Quella “Lettera al padre” firmata Gabriele Linari

Quella “Lettera al padre” firmata Gabriele Linari

Al Teatro Studio Uno arriva  Kafka

Un uomo nudo che grida il suo dolore, quel sottile rapporto di amore e odio per un padre che è stato motivo dispotico di un dramma psicologico lungo tutta una vita. Questo è Lettera al padre di e con Gabriele Linari. Alcuni secchi per terra, una scala aperta, una giacca nera con la camicia appese su un stampella, dei libri, quei dannosi, fantastici libri, gli undici “figli” di un autore che ha fatto grande la letteratura mondiale e che qui racconta la sua storia.
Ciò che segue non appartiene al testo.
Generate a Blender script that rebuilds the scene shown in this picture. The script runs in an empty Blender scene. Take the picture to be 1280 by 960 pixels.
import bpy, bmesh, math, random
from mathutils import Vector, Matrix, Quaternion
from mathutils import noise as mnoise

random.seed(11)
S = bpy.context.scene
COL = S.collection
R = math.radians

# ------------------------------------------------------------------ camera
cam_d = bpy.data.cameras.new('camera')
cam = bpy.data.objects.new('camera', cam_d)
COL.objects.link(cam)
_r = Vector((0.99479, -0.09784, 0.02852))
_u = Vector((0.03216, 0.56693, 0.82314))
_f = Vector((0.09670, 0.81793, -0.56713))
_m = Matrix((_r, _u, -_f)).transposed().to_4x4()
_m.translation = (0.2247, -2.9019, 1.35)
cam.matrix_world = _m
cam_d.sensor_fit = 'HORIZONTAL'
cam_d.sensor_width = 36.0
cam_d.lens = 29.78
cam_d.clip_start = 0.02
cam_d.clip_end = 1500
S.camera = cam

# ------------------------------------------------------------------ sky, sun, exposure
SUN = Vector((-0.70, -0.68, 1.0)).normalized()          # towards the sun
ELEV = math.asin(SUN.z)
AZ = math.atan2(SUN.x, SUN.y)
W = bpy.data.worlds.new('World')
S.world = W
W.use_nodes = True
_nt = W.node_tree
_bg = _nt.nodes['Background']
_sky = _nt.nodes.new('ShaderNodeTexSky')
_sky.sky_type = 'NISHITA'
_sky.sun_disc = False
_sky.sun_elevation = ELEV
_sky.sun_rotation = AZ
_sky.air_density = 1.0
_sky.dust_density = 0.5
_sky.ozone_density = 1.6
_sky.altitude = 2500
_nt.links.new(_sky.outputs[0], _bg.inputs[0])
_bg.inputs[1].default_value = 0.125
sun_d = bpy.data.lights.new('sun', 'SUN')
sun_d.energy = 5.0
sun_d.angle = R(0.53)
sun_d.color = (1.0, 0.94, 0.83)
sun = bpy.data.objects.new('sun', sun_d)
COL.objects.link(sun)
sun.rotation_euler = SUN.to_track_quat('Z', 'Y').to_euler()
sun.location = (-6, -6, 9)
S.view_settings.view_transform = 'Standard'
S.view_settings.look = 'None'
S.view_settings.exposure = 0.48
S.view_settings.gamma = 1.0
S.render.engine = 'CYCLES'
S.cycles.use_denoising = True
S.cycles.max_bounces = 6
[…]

Gabriele Linari corre, si accuccia, si veste, respira affannato, talvolta sorride con una smorfia che sembra più di disappunto in verità; riflette, ricorda, esprime l’autore Kafka citando alcuni meravigliosi passaggi da La metamorfosi, disegnando l’aspetto mutato di questo grande uomo-insetto nel suo letto, con le sue nuove ali, la sua imprevista realtà.

Lo spettacolo in scena solo fino a stasera al Teatro Studio Uno è la rappresentazione delicata della lotta di un figlio nella difficile conquista di un padre tanto duro da divenire quasi chimerico: Kafka, in questa lettera che il padre non riceverà mai, è l’immagine cruda di un ragazzo divenuto ormai uomo, cresciuto e riconosciuto nel panorama culturale dell’Europa degli anni ’20 eppure alla costante ricerca di un contatto con questo padre altero e critico, freddo, scostante. “Io avrei avuto bisogno di qualche parola che mi facilitasse il cammino” gli sentiamo dire, una frase che si muove abbandonata e triste nella mancata risposta tanto desiderata.
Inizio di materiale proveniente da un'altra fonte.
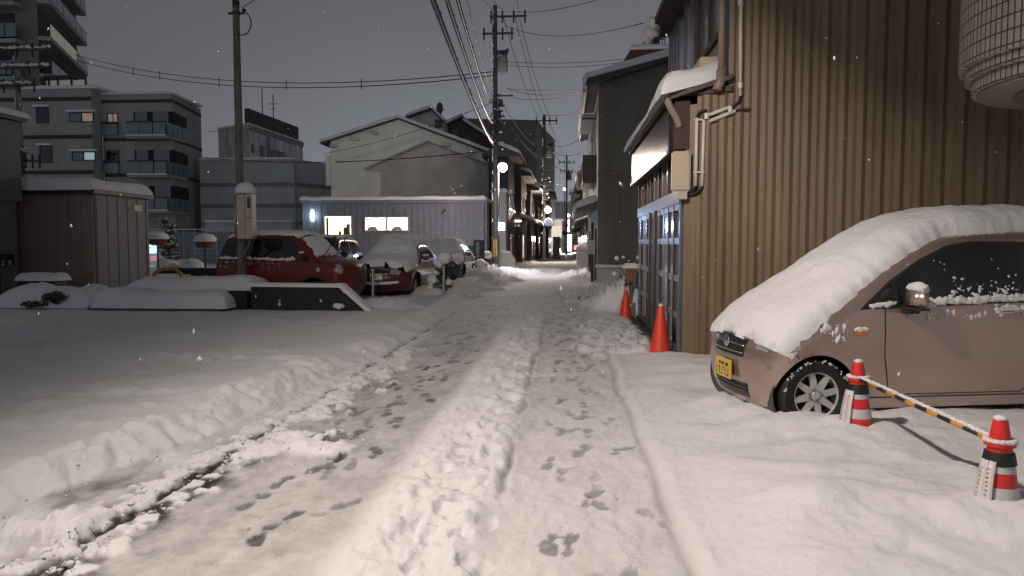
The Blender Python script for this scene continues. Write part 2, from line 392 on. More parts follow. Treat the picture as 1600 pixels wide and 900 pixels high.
    # heaps of cleared snow
    for (a, b, c, d) in ((1.42, 17.1, .8, .75), (1.75, 16.6, .7, .55), (1.2, 18.2, .7, .4), (.9, 19.5, .9, .22), (1.0, 22, 1., .25), (-3.15, 21.2, .8, .22), (-2.9, 24, .9, .22),
                         (-3.1, 27.3, 1.1, .42), (-2.7, 29.5, 1.0, .32), (-3.3, 31.5, 1., .38), (-2.6, 33.8, .9, .3), (-3.6, 20, .8, .2), (-4.0, 16.4, .8, .2),
                         (-2.2, 37, 1.3, .25), (-1.3, 40.5, 1.6, .18), (.8, 30, 1., .3), (.7, 35, 1., .3), (-4.3, 36.2, 1.2, .35)):
        splat(a, b, c, d, -1, .8)
        for k in range(14): splat(a+random.gauss(0, c*.5), b+random.gauss(0, c*.5), random.uniform(.08, .22), random.uniform(.02, .07), -1)
    z += lump*(.72+.62*np.abs(fbm(x*8, y*8, 3))); lump[:] = 0
    # drifts about the striped cones and along the car
    for (a, b, c, d) in ((2.17, 5.62, .40, .07), (2.02, 5.5, .4, .05), (2.24, 3.92, .36, .06), (1.75, 6.15, .5, .03)): splat(a, b, c, d, -1, 1.3)
    # footprints: sole and heel, darker where the slush shows
    def foot(fx, fy, a, wk):
        c, s_ = math.cos(a), math.sin(a)
        splat(fx+s_*.075, fy+c*.075, .095, -.009, wk, ax=.48, rot=-a)
        splat(fx-s_*.09, fy-c*.09, .055, -.010, wk*.95, ax=.62, rot=-a)
    for (x0, lo, hi, n, wk) in ((-1.72, 3.4, 17, 2, .70), (-1.50, 4., 22, 2, .64), (.10, 3.2, 20, 2, .47), (.36, 3.6, 18, 1, .42), (-.05, 8, 26, 2, .48), (-1.95, 6, 24, 1, .5)):
        for q in range(n):
            yy = lo+random.random(); sd = 1
            while yy < hi:
                foot(x0+sd*.11+.10*math.sin(yy*.7+q)+random.gauss(0, .035), yy+random.gauss(0, .05), random.gauss(0, .22)+(math.pi if q else 0), wk*random.uniform(.75, 1.1)); sd = -sd; yy += random.uniform(.46, .66)
    for k in range(12): splat(random.uniform(-2.35, -1.3), random.uniform(3.1, 4.2), random.uniform(.03, .06), -.006, random.uniform(.3, .45), ax=1.5)
    for k in range(330):
        yy = random.uniform(14, 45); splat(random.uniform(-2.3, .6), yy, random.uniform(.08, .2), -.012, random.uniform(.16, .32))
    z += lump; wet = np.clip(wet, 0, 1)
    # loose crumbs of broken snow
    cl = MB(); q = random.Random(5)
    def zat(a, b):
        i = min(len(r)-1, int(np.searchsorted(r, b+3))); j = min(len(t)-1, max(0, int(np.searchsorted(t, a/r[i])))); return float(z[i, j])
    def crumb(a, b, sz):
        n0 = len(cl.v); h = zat(a, b)+sz*.05; k = [(q.gauss(0, 1), q.gauss(0, 1), q.gauss(0, 1)) for _ in range(9)]; bmx = bmesh.new()
        for v_ in k:
            l_ = math.sqrt(sum(c*c for c in v_))+1e-6; m_ = sz*q.uniform(.75, 1.15)/l_; bmx.verts.new((a+v_[0]*m_, b+v_[1]*m_, h+v_[2]*m_*.8))
        bmesh.ops.convex_hull(bmx, input=bmx.verts); bmx.verts.ensure_lookup_table(); bmx.verts.index_update()
        cl.add([tuple(v_.co) for v_ in bmx.verts], [tuple(v_.index for v_ in f.verts) for f in bmx.faces]); bmx.free()
    sz = lambda m=.03: min(m, .004+q.expovariate(190))
    for k in range(800):
        b = 3.2+9*q.random()**1.6; crumb(-2.47+q.choice((-1, 1))*(.035+abs(q.gauss(0, .085))), b, sz())
    for k in range(110): crumb(-1.98+q.gauss(0, .26), 5.35+q.gauss(0, .24), sz())
    for k in range(150): crumb(-2.22+q.gauss(0, .17), q.uniform(6, 10.8), sz())
    for k in range(150):
        b = q.uniform(3.2, 7.5); crumb(-2.60-.95*math.exp(-(b-3.)/2.6)+q.gauss(.06, .10), b, sz())
    for k in range(200): crumb(q.gauss(.74, .26), q.uniform(9.8, 14.6), sz(.04))
    tag(cl.build('snow_crumbs', SNOW, smooth=True), kind='stuff')
    nr, nc = x.shape
    co = np.stack([x, y, z], -1).reshape(-1, 3).astype(np.float32)
    i, j = np.meshgrid(np.arange(nr-1), np.arange(nc-1), indexing='ij'); a = (i*nc+j).ravel()
    quads = np.stack([a, a+1, a+nc+1, a+nc], 1)
    xc = co[quads, 0].mean(1)
    isroad = (xc > -2.47) & (xc < .62)
    def mesh(name, q):
        u, inv = np.unique(q, return_inverse=True); inv = inv.reshape(-1, 4)
        me = bpy.data.meshes.new(name); me.vertices.add(len(u)); me.vertices.foreach_set('co', co[u].ravel())
        me.loops.add(inv.size); me.loops.foreach_set('vertex_index', inv.ravel().astype(np.int32))
        me.polygons.add(len(inv)); me.polygons.foreach_set('loop_start', np.arange(0, inv.size, 4, dtype=np.int32))
        me.polygons.foreach_set('use_smooth', np.ones(len(inv), bool))
        at = me.attributes.new('wet', 'FLOAT', 'POINT'); at.data.foreach_set('value', wet.reshape(-1)[u].astype(np.float32))
        me.update(); me.validate(); me.materials.append(SNOW)
        o = link(bpy.data.objects.new(name, me)); tag(o, kind='structure'); return o
    # normals across the seam stay smooth enough: both halves share positions
    mesh('road', quads[isroad]); mesh('ground', quads[~isroad])
    o = MB().add([(-400, -60, -.16), (400, -60, -.16), (400, 500, -.16), (-400, 500, -.16)], [(0, 1, 2, 3)]).build('terrain', SNOW); tag(o, kind='structure')
build_ground()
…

Non c’è spazio per i sentimenti, sembra, in questo racconto. Il cuore viene schiaffeggiato continuamente dall’indifferenza, il figlio che chiede amore e non più di quello si sente invece rifiutato, non voluto.

Gabriele Linari percorre in un monologo senza tregua la titanica ricerca di uno spiraglio di luce che possa finalmente illuminare la strada, un punto di incontro che possa oltrepassare le ostilità e sciogliersi in un abbraccio. Nulla di tutto questo, Kafka (figlio) compete con l’altro Kafka (padre) e ne rimane schiacciato in un turbine di emozioni ben cadenzate da una musica puntuale che chiude in una morsa di tenerezza e sconforto.

Uno spettacolo in fondo dolcissimo, se vogliamo nostalgico, capace di mostrare le debolezze e le fragilità di un uomo disperatamente umano.